Per la sostenibilità digitale è necessario sfruttare al meglio il potenziale della tecnologia

Non bisogna dimenticare che siamo un Paese con uno dei più alti tassi di analfabetismo funzionale nel mondo occidentale, per cui è evidente la difficoltà nel diffondere una cultura sul digitale. Per questo motivo c’è bisogno di mediatori.

Ma i giovani non sono importanti soltanto per sostenere il processo di diffusione della consapevolezza rispetto l’importanza della sostenibilità, ma anche per aumentare quella “percezione astratta” che c’è, secondo Salvatore Marras, quando si parla dell’utilità delle tecnologie digitali in funzione della sostenibilità stessa. “Qui, infatti, entra in gioco il tema delle competenze: non bisogna dimenticare che siamo un Paese con uno dei più alti tassi di analfabetismo funzionale nel mondo occidentale, per cui è evidente la difficoltà nel diffondere una cultura sul digitale. Per questo motivo c’è bisogno di mediatori. In questo senso, c’è la bellissima iniziativa del Servizio Civile Digitale, nella quale mille giovani avranno il ruolo di sostenere i cittadini che non hanno mai usato o hanno bisogno di aiuto nell’utilizzo delle tecnologie”.

È quindi fondamentale estendere le competenze, vista la sempre maggiore pervasività del digitale, per avvicinare la popolazione ad un uso consapevole delle nuove tecnologie. Questa, d’altra parte, è anche la base dalla quale partire per comprendere quali applicazioni e quali vantaggi possano derivare dall’utilizzo delle stesse tecnologie per la sostenibilità. “Il loro ruolo, in quest’ambito, è molteplice: tutte le forme dell’innovazione digitale possono dare un contributo, dalle possibilità derivanti dalla raccolta e gestione dei dati alla possibilità di efficientare i processi. Ma non solo, è importante coinvolgere tutti i cittadini sui temi della sostenibilità, e questi strumenti sono in grado di facilitare processi di informazione e di partecipazione attiva in maniera diffusa.

Parlando di sharing economy, occorre chiedersi entro quali confini la sharing economy possa considerarsi realmente sostenibile

La tecnologia ha quindi il potenziale per l’attivazione di modelli più sostenibili, così come per abilitare l’impegno e la partecipazione individuale su questi temi, che rappresenta un aspetto decisivo per la sostenibilità. Nonostante ciò, sottolinea Salvatore Marras, tutto dipende dal modo in cui questi modelli, facilitati dal digitale, vengono sfruttati dai loro utilizzatori, che ne determina la loro effettiva sostenibilità. “Pensiamo alla sharing economy. Airbnb, ad esempio: nato come un sistema per favorire la possibilità di ognuno di mettere a disposizione una stanza, un appartamento, una casa sottoutilizzata e guadagnare qualcosa, nel tempo è diventato un mercato nel quale la gente compra le case per poi affittarle.
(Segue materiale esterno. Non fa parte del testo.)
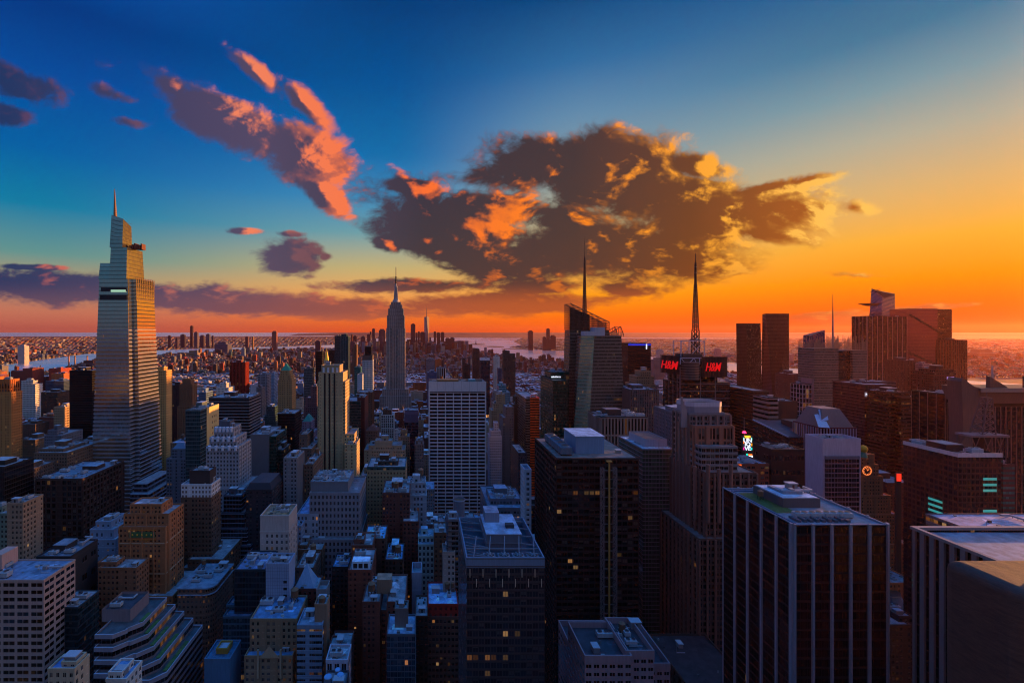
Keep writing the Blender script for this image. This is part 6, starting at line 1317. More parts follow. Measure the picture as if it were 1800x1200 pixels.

Ma tutti questi acquisti, che effetto hanno prodotto? Quello di aumentare i costi delle case. Quindi, anche parlando di sharing economy, occorre chiedersi entro quali confini la sharing economy possa considerarsi realmente sostenibile. La tecnologia, infatti, in alcuni casi può produrre indubbi vantaggi abilitando questi modelli: favorisce le transazioni, evita gli sprechi, stabilisce quindi dei canali in grado di creare un’economia di condivisione realmente sostenibile. In altri casi rischia invece di diventare semplicemente un business. E lì, secondo me, la sharing economy perde molto del suo potenziale.

Vincere la sfida della sostenibilità digitale, quindi, non richiede soltanto un’adeguata conoscenza dell’importanza dei due elementi, e del modo in cui sono fra loro collegati, ma anche il saper sfruttare adeguatamente le possibilità offerte dalle tecnologie, declinandole per la creazione di un futuro più sostenibile.